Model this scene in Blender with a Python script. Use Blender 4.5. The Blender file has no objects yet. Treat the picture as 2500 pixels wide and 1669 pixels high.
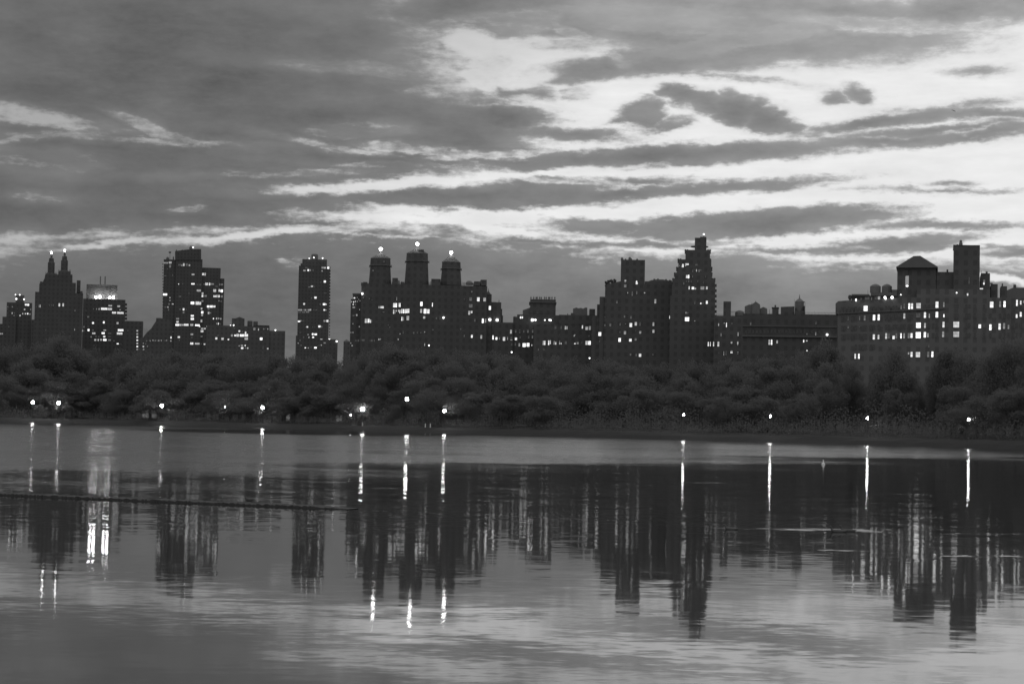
import bpy, math, random
from mathutils import Matrix, Vector
random.seed(7)
C = bpy.context.scene.collection
sc = bpy.context.scene

# ------------------------------------------------------------------ camera
FPX = 4861.0                     # focal length in pixels of the 2500 px wide photograph
CAMZ = 2.6
cd = bpy.data.cameras.new('camera')
cd.sensor_width = 36.0
cd.lens = FPX / 2500 * 36
cd.clip_start = 0.5
cd.clip_end = 20000
cam = bpy.data.objects.new('camera', cd)
C.objects.link(cam)
PITCH, ROLL = math.atan(201 / FPX), math.radians(1.1)
MR = (Matrix.Rotation(math.radians(90) + PITCH, 3, 'X') @ Matrix.Rotation(ROLL, 3, 'Z'))
cam.matrix_world = Matrix.Translation((0, 0, CAMZ)) @ MR.to_4x4()
sc.camera = cam

def ray(px, py):
    return MR @ Vector(((px - 1250) / FPX, -(py - 834.5) / FPX, -1))
def at_depth(px, py, Y):
    r = ray(px, py); t = Y / r.y
    return Vector((r.x * t, Y, CAMZ + r.z * t))
def on_water(px, py, z=0.0):
    r = ray(px, py); t = (z - CAMZ) / r.z
    return Vector((r.x * t, r.y * t, z))
DEG = 0.01254                    # one sky unit in degrees (about a pixel of the 2349 px view)
def sky_uv(x, y):                # 2349 px view -> azimuth / elevation in sky units
    r = ray(x * 2500 / 2349, y * 2500 / 2349).normalized()
    return math.degrees(math.atan2(r.x, r.y)) / DEG, math.degrees(math.asin(r.z)) / DEG

# ------------------------------------------------------------------ node helper
class NT:
    def __init__(s, tree): s.t = tree; s.L = tree.links; s.N = tree.nodes
    def n(s, typ, **kw):
        nd = s.N.new(typ)
        ins = kw.pop('i', {})
        for k, v in kw.items(): setattr(nd, k, v)
        for k, v in ins.items(): s.set(nd.inputs[k], v)
        return nd
    def set(s, sock, v):
        if isinstance(v, bpy.types.NodeSocket): s.L.new(v, sock)
        else: sock.default_value = v
    def m(s, op, a, b=None, c=None, clamp=False):
        nd = s.N.new('ShaderNodeMath'); nd.operation = op; nd.use_clamp = clamp
        for k, v in enumerate((a, b, c)):
            if v is not None: s.set(nd.inputs[k], v)
        return nd.outputs[0]
    def v(s, op, a, b=None):
        nd = s.N.new('ShaderNodeVectorMath'); nd.operation = op
        s.set(nd.inputs[0], a)
        if b is not None: s.set(nd.inputs[3 if op == 'SCALE' else 1], b)
        return nd.outputs['Value' if op in ('LENGTH', 'DOT_PRODUCT') else 'Vector']
    def mix(s, f, a, b):
        return s.m('MULTIPLY_ADD', f, s.m('SUBTRACT', b, a), a)
    def sep(s, a): 
        nd = s.N.new('ShaderNodeSeparateXYZ'); s.set(nd.inputs[0], a); return nd.outputs
    def comb(s, x, y, z=0.0):
        nd = s.N.new('ShaderNodeCombineXYZ')
        for k, q in enumerate((x, y, z)): s.set(nd.inputs[k], q)
        return nd.outputs[0]
    def ss(s, x, a, b):
        nd = s.N.new('ShaderNodeMapRange'); nd.interpolation_type = 'SMOOTHSTEP'
        s.set(nd.inputs['Value'], x); nd.inputs['From Min'].default_value = a; nd.inputs['From Max'].default_value = b
        return nd.outputs['Result']
    def noise(s, vec, scale, detail=3, rough=.5, col=False):
        nd = s.N.new('ShaderNodeTexNoise'); s.set(nd.inputs['Vector'], vec)
        nd.inputs['Scale'].default_value = scale; nd.inputs['Detail'].default_value = detail
        nd.inputs['Roughness'].default_value = rough
        return nd.outputs['Color' if col else 'Fac']

# ------------------------------------------------------------------ sky
# (x, y, rx, ry, tilt) in the 2349 px view: soft banks of cloud, each with its own bearing and elevation
CLOUD = [
 (350,150,672,345,0),(700,300,560,120,0),(250,440,690,95,-3),(640,506,240,17,-2),
 (1120,448,360,30,0),(1530,437,390,15,-3),(1250,424,150,14,0),(1480,416,90,8,0),
 (1560,357,480,26,-2.5),(1120,352,220,26,4),(2060,326,330,13,-2),(2290,302,130,14,-8),
 (1535,212,30,18,0),(1570,222,50,24,12),(1625,228,22,16,0),(1665,222,20,14,0),(1730,248,28,20,0),(1790,262,22,14,0),(1625,240,65,26,14),(1690,255,70,36,10),(1760,275,70,30,14),(1810,295,42,15,10),(1475,262,62,34,-12,12),(1440,280,52,18,-5,8),(1530,288,60,18,-15,6),(1300,104,60,10,0,1),(1140,145,22,13,0,-1),(1030,145,24,6,20,0),(1325,215,30,12,0,-2),
 (1195,213,72,20,2),(1170,268,100,28,5),(1290,310,150,14,3),
 (1905,222,28,16,0),(1965,218,34,20,20),(2250,162,50,8,0),
 (2050,276,250,15,-8),(2240,258,170,14,3),(2130,300,210,13,-4),
 (1740,512,335,34,-3),(1370,522,120,18,2),(2170,518,215,10,1),(1960,490,120,14,3),
 (2040,563,210,19,-4),(2310,580,80,13,0),(1820,578,170,7,2),
 (760,790,1120,270,0),(2000,770,760,165,0),(1480,700,440,110,-6),
 (1290,558,200,11,3),(1085,511,55,7,2),(1500,560,150,8,0),
 (1720,55,520,88,4),(1400,150,170,30,-10),(1650,120,300,45,-5),(1250,25,420,62,0),(2240,20,230,50,-6),(2050,95,160,14,-4),
 (1650,172,110,5,8),(2180,421,40,5,0),(2170,438,110,4,2),
 (1000,-520,3200,430,0)]
CLEAR = [
 (30,262,150,17,6,-10),(90,282,110,9,4,-6),(312,274,42,9,12,-3),(345,290,55,10,18,-4),(390,312,48,8,14,-3),(280,300,40,6,5,-1),(320,322,110,4,1,-3),(170,308,90,5,-4,-1),(45,318,45,4,-8,-3),
 (60,372,75,20,10,2),(150,372,50,18,0,2),(770,338,70,5,9,-3),(910,342,70,8,5,-4),(1010,350,120,7,3,-4),(1180,352,120,6,-4,-4),(760,395,130,4,-2,1),(1000,388,120,5,2,0),(860,160,150,10,3,3),(820,300,90,12,0,3),
 (1700,90,130,14,-8,7),(2050,60,150,12,6,0),(2280,62,60,12,0,-2),(1480,45,140,16,4,7),(1350,95,60,8,30,0),
 (720,432,90,9,2),(900,424,240,13,-3),(1230,398,230,7,-3),(424,481,24,5,-3,-3),(75,455,28,3,0,-2),(1290,415,90,7,2,-3),
 (560,541,215,10,-5),(250,559,150,7,-7),(960,503,265,17,1),(1160,528,130,13,9),(860,540,80,2,2),(668,606,26,5,18,-1),(700,612,22,9,30,1),
 (1085,105,70,38,15,-24),(1160,150,105,52,10,-14),(1220,100,60,16,0,-10),(1095,185,50,26,35,-14),(1130,60,120,22,-5,2),(1260,240,90,9,10),(1400,296,70,8,0),
 (2080,591,190,8,-3),(1480,573,110,6,2),(1760,563,130,6,2),(2300,640,70,9,8)]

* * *

▸ To be done
Reproduce the material above in full and without alteration, but skip all pictures.

▸ Worked solution
Model this scene in Blender with a Python script. Use Blender 4.5. The Blender file has no objects yet. Treat the picture as 2500 pixels wide and 1669 pixels high.
import bpy, math, random
from mathutils import Matrix, Vector
random.seed(7)
C = bpy.context.scene.collection
sc = bpy.context.scene

# ------------------------------------------------------------------ camera
FPX = 4861.0                     # focal length in pixels of the 2500 px wide photograph
CAMZ = 2.6
cd = bpy.data.cameras.new('camera')
cd.sensor_width = 36.0
cd.lens = FPX / 2500 * 36
cd.clip_start = 0.5
cd.clip_end = 20000
cam = bpy.data.objects.new('camera', cd)
C.objects.link(cam)
PITCH, ROLL = math.atan(201 / FPX), math.radians(1.1)
MR = (Matrix.Rotation(math.radians(90) + PITCH, 3, 'X') @ Matrix.Rotation(ROLL, 3, 'Z'))
cam.matrix_world = Matrix.Translation((0, 0, CAMZ)) @ MR.to_4x4()
sc.camera = cam

def ray(px, py):
    return MR @ Vector(((px - 1250) / FPX, -(py - 834.5) / FPX, -1))
def at_depth(px, py, Y):
    r = ray(px, py); t = Y / r.y
    return Vector((r.x * t, Y, CAMZ + r.z * t))
def on_water(px, py, z=0.0):
    r = ray(px, py); t = (z - CAMZ) / r.z
    return Vector((r.x * t, r.y * t, z))
DEG = 0.01254                    # one sky unit in degrees (about a pixel of the 2349 px view)
def sky_uv(x, y):                # 2349 px view -> azimuth / elevation in sky units
    r = ray(x * 2500 / 2349, y * 2500 / 2349).normalized()
    return math.degrees(math.atan2(r.x, r.y)) / DEG, math.degrees(math.asin(r.z)) / DEG

# ------------------------------------------------------------------ node helper
class NT:
    def __init__(s, tree): s.t = tree; s.L = tree.links; s.N = tree.nodes
    def n(s, typ, **kw):
        nd = s.N.new(typ)
        ins = kw.pop('i', {})
        for k, v in kw.items(): setattr(nd, k, v)
        for k, v in ins.items(): s.set(nd.inputs[k], v)
        return nd
    def set(s, sock, v):
        if isinstance(v, bpy.types.NodeSocket): s.L.new(v, sock)
        else: sock.default_value = v
    def m(s, op, a, b=None, c=None, clamp=False):
        nd = s.N.new('ShaderNodeMath'); nd.operation = op; nd.use_clamp = clamp
        for k, v in enumerate((a, b, c)):
            if v is not None: s.set(nd.inputs[k], v)
        return nd.outputs[0]
    def v(s, op, a, b=None):
        nd = s.N.new('ShaderNodeVectorMath'); nd.operation = op
        s.set(nd.inputs[0], a)
        if b is not None: s.set(nd.inputs[3 if op == 'SCALE' else 1], b)
        return nd.outputs['Value' if op in ('LENGTH', 'DOT_PRODUCT') else 'Vector']
    def mix(s, f, a, b):
        return s.m('MULTIPLY_ADD', f, s.m('SUBTRACT', b, a), a)
    def sep(s, a): 
        nd = s.N.new('ShaderNodeSeparateXYZ'); s.set(nd.inputs[0], a); return nd.outputs
    def comb(s, x, y, z=0.0):
        nd = s.N.new('ShaderNodeCombineXYZ')
        for k, q in enumerate((x, y, z)): s.set(nd.inputs[k], q)
        return nd.outputs[0]
    def ss(s, x, a, b):
        nd = s.N.new('ShaderNodeMapRange'); nd.interpolation_type = 'SMOOTHSTEP'
        s.set(nd.inputs['Value'], x); nd.inputs['From Min'].default_value = a; nd.inputs['From Max'].default_value = b
        return nd.outputs['Result']
    def noise(s, vec, scale, detail=3, rough=.5, col=False):
        nd = s.N.new('ShaderNodeTexNoise'); s.set(nd.inputs['Vector'], vec)
        nd.inputs['Scale'].default_value = scale; nd.inputs['Detail'].default_value = detail
        nd.inputs['Roughness'].default_value = rough
        return nd.outputs['Color' if col else 'Fac']

# ------------------------------------------------------------------ sky
# (x, y, rx, ry, tilt) in the 2349 px view: soft banks of cloud, each with its own bearing and elevation
CLOUD = [
 (350,150,672,345,0),(700,300,560,120,0),(250,440,690,95,-3),(640,506,240,17,-2),
 (1120,448,360,30,0),(1530,437,390,15,-3),(1250,424,150,14,0),(1480,416,90,8,0),
 (1560,357,480,26,-2.5),(1120,352,220,26,4),(2060,326,330,13,-2),(2290,302,130,14,-8),
 (1535,212,30,18,0),(1570,222,50,24,12),(1625,228,22,16,0),(1665,222,20,14,0),(1730,248,28,20,0),(1790,262,22,14,0),(1625,240,65,26,14),(1690,255,70,36,10),(1760,275,70,30,14),(1810,295,42,15,10),(1475,262,62,34,-12,12),(1440,280,52,18,-5,8),(1530,288,60,18,-15,6),(1300,104,60,10,0,1),(1140,145,22,13,0,-1),(1030,145,24,6,20,0),(1325,215,30,12,0,-2),
 (1195,213,72,20,2),(1170,268,100,28,5),(1290,310,150,14,3),
 (1905,222,28,16,0),(1965,218,34,20,20),(2250,162,50,8,0),
 (2050,276,250,15,-8),(2240,258,170,14,3),(2130,300,210,13,-4),
 (1740,512,335,34,-3),(1370,522,120,18,2),(2170,518,215,10,1),(1960,490,120,14,3),
 (2040,563,210,19,-4),(2310,580,80,13,0),(1820,578,170,7,2),
 (760,790,1120,270,0),(2000,770,760,165,0),(1480,700,440,110,-6),
 (1290,558,200,11,3),(1085,511,55,7,2),(1500,560,150,8,0),
 (1720,55,520,88,4),(1400,150,170,30,-10),(1650,120,300,45,-5),(1250,25,420,62,0),(2240,20,230,50,-6),(2050,95,160,14,-4),
 (1650,172,110,5,8),(2180,421,40,5,0),(2170,438,110,4,2),
 (1000,-520,3200,430,0)]
CLEAR = [
 (30,262,150,17,6,-10),(90,282,110,9,4,-6),(312,274,42,9,12,-3),(345,290,55,10,18,-4),(390,312,48,8,14,-3),(280,300,40,6,5,-1),(320,322,110,4,1,-3),(170,308,90,5,-4,-1),(45,318,45,4,-8,-3),
 (60,372,75,20,10,2),(150,372,50,18,0,2),(770,338,70,5,9,-3),(910,342,70,8,5,-4),(1010,350,120,7,3,-4),(1180,352,120,6,-4,-4),(760,395,130,4,-2,1),(1000,388,120,5,2,0),(860,160,150,10,3,3),(820,300,90,12,0,3),
 (1700,90,130,14,-8,7),(2050,60,150,12,6,0),(2280,62,60,12,0,-2),(1480,45,140,16,4,7),(1350,95,60,8,30,0),
 (720,432,90,9,2),(900,424,240,13,-3),(1230,398,230,7,-3),(424,481,24,5,-3,-3),(75,455,28,3,0,-2),(1290,415,90,7,2,-3),
 (560,541,215,10,-5),(250,559,150,7,-7),(960,503,265,17,1),(1160,528,130,13,9),(860,540,80,2,2),(668,606,26,5,18,-1),(700,612,22,9,30,1),
 (1085,105,70,38,15,-24),(1160,150,105,52,10,-14),(1220,100,60,16,0,-10),(1095,185,50,26,35,-14),(1130,60,120,22,-5,2),(1260,240,90,9,10),(1400,296,70,8,0),
 (2080,591,190,8,-3),(1480,573,110,6,2),(1760,563,130,6,2),(2300,640,70,9,8)]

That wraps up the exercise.